## Instruction
Reproduce the listing below exactly, beginning with its first line and ending with the line that holds "COL = S.collection"; pictures are not part of the copy.

## Material
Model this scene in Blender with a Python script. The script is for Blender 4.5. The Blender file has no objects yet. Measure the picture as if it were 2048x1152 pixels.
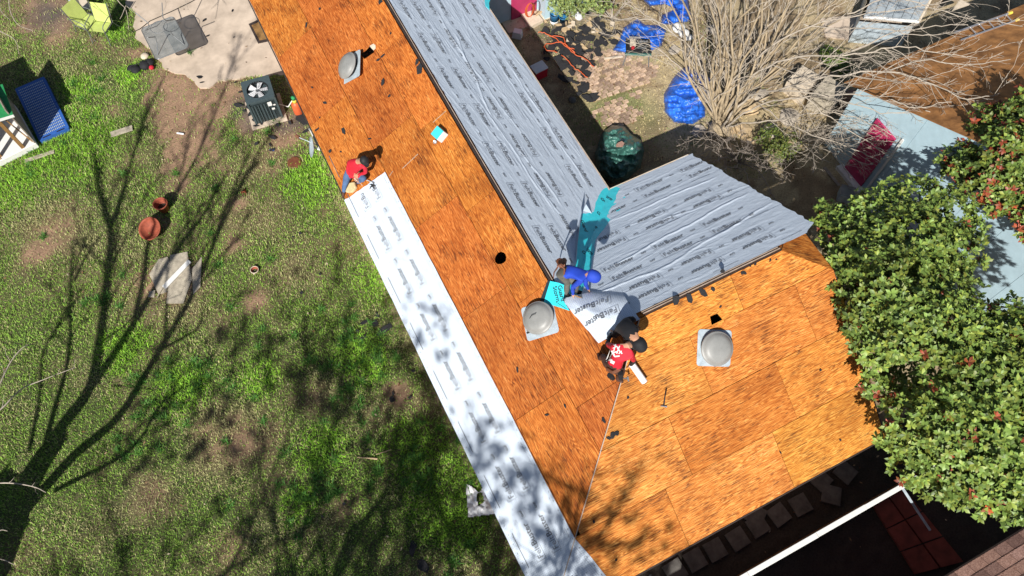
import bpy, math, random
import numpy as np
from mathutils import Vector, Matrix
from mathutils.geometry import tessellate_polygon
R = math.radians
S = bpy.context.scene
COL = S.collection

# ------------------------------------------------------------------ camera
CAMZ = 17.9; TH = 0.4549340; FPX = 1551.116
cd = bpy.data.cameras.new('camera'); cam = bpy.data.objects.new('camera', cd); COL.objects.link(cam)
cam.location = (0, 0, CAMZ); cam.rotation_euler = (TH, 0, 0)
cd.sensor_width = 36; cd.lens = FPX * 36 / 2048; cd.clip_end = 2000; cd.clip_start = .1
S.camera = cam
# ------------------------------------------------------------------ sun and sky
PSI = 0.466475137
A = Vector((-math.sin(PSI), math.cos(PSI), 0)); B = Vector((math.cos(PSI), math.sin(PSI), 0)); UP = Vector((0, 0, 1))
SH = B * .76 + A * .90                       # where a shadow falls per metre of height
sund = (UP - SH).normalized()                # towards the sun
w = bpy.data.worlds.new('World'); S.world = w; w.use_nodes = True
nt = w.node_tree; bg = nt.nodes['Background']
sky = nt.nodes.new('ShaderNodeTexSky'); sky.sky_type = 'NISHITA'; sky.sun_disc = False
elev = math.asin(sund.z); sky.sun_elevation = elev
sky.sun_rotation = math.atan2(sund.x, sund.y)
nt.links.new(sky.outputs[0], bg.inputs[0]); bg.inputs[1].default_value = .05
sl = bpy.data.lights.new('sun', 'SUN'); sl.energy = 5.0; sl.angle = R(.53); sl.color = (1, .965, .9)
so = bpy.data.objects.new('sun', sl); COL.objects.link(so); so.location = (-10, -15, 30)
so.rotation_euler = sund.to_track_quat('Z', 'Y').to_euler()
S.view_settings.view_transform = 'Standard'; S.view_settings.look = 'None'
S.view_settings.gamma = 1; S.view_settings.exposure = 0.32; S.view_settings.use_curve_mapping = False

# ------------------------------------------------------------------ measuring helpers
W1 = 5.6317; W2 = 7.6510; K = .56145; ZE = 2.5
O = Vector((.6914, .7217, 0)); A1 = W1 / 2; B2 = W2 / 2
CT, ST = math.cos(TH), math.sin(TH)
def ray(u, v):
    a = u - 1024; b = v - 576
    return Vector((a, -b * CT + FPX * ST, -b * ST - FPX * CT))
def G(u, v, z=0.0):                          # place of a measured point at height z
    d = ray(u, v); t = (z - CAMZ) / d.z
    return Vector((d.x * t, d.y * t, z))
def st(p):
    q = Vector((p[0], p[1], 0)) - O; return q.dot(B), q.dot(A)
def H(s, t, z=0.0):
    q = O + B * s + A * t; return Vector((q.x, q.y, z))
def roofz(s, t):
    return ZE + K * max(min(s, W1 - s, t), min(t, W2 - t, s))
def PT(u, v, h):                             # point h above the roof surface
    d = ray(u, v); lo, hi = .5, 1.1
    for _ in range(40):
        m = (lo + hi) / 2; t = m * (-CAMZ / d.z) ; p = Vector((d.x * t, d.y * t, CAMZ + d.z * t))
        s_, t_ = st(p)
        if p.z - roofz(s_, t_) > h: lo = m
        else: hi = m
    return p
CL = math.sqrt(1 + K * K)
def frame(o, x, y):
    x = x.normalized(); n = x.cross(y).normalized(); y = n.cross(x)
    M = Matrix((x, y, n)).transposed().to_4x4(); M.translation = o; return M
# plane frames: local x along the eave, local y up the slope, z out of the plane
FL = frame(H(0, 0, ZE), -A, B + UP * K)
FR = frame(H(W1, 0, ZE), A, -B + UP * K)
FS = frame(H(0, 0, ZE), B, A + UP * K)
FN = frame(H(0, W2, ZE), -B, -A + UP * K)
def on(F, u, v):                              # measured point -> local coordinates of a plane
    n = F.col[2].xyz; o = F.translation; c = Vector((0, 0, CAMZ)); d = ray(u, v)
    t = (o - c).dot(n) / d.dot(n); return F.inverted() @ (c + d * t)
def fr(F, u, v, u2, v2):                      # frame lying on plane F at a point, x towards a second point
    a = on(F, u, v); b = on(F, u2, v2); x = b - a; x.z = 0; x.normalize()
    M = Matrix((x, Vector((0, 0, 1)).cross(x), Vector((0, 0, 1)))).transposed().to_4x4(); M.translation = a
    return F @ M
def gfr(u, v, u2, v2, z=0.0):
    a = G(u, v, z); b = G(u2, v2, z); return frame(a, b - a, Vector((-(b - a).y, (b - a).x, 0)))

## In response
Model this scene in Blender with a Python script. The script is for Blender 4.5. The Blender file has no objects yet. Measure the picture as if it were 2048x1152 pixels.
import bpy, math, random
import numpy as np
from mathutils import Vector, Matrix
from mathutils.geometry import tessellate_polygon
R = math.radians
S = bpy.context.scene
COL = S.collection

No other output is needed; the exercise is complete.